Since then, scientists and engineers from all over Europe and the United States have been combining their talents to build an orbiter and a lander for this unique expedition to unravel the secrets of a mysterious 'mini' ice world – a comet.

Rosetta is the first spacecraft to orbit a comet’s nucleus.

It is the first spacecraft to fly alongside a comet as it heads towards the inner Solar System. Rosetta is the first spacecraft to examine from close proximity how a frozen comet is transformed by the warmth of the Sun.

Shortly after it arrived at Comet 67P/Churyumov-Gerasimenko, Rosetta despatched a robotic lander (Philae) for the first controlled touchdown on a comet nucleus.

 
The Rosetta lander’s instruments will obtain the first images from a comet’s surface and make the first in situ analysis to find out what it is made of.

Did you know the comet ‘sings’? https://soundcloud.com/esaops/a-singing-comet

The comet seems to be emitting a ‘song’ in the form of oscillations in the magnetic field in the comet’s environment. It is being sung at 40-50 millihertz, far below human hearing, which typically picks up sound between 20 Hz and 20 kHz. To make the music audible to the human ear, the frequencies have been increased in this recording.

Why do it?

A project like this produces so many benefits. New technologies, new ways of thinking, leaps in engineering knowledge, new ways of working together.

Scientists will be eagerly waiting to compare Rosetta’s results with previous studies by ESA’s Giotto spacecraft and by ground-based observatories. These have shown that comets contain complex organic molecules - compounds that are rich in carbon, hydrogen, oxygen and nitrogen.

These are the elements which make up nucleic acids and amino acids, the essential ingredients for life as we know it.

Did life on Earth begin with the help of comet seeding? Rosetta may help us to find the answer to this fundamental question.

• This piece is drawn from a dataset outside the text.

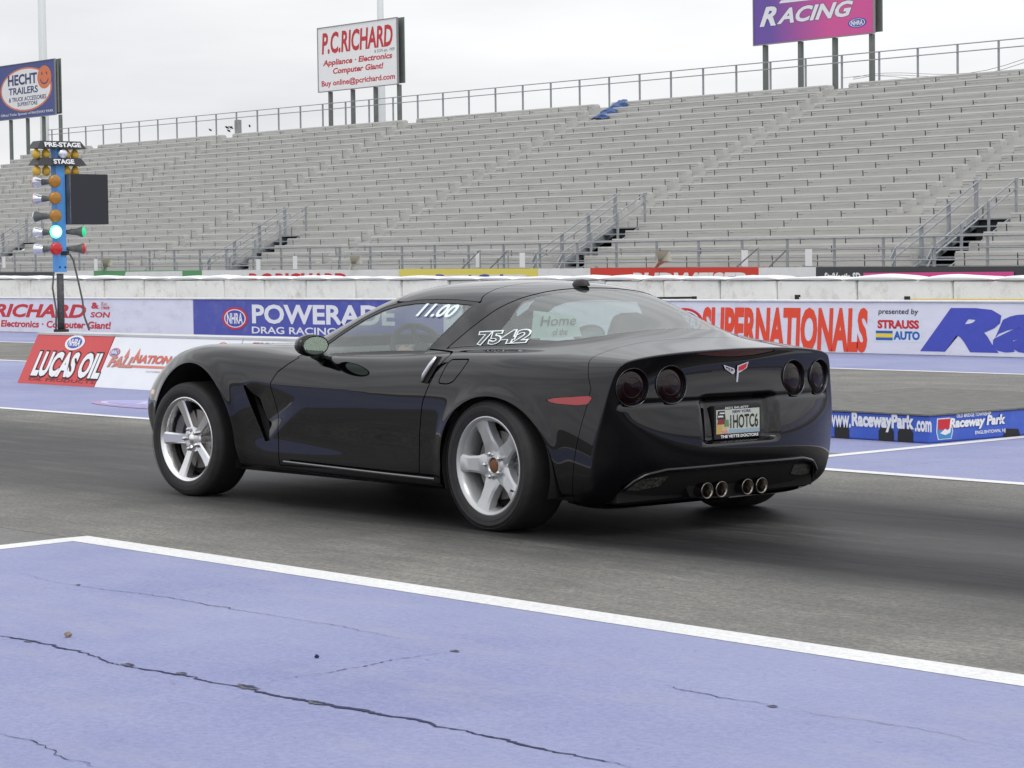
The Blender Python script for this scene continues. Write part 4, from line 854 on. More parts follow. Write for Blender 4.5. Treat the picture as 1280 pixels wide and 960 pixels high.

Other missions have looked at:

·         Exploring nature, studying the effects of weightlessness and radiation in space.

·         Observing the earth, mapping phenomena such as the ozone layer and monitoring climate change.
 
·         Improving health, carrying out human physiology experiments on astronauts to study the effects of weightlessness on the human body and to contribute to solving health problems on Earth.

·         Innovating technologies and processes, studying materials science and fluid physics to help develop new technologies and materials.

·         Caring for the environment, developing life support systems for use in the spacecraft that can also lead to technologies for waste treatment and recycling.

Space exploration serves a cultural and inspirational purpose by fulfilling a deep need to understand the world, address questions about the origins of life and the nature of the universe. Comets could be the link.

As a friend pointed out today as we were watching the feed and waiting for the telemetry “100 years ago, we were fighting and killing each other in Europe, today, we are collaborating and celebrating this great project”.
 
Tomorrow, discuss it with your students. Is it money well spent, what are the advantages, are they inspired? Use Rosetta for Art, Religion, Humanities, Music, History, Literacy, Maths, Engineering, Health and of course, Science.
 
Most of all, celebrate this very human achievement with those who are our future.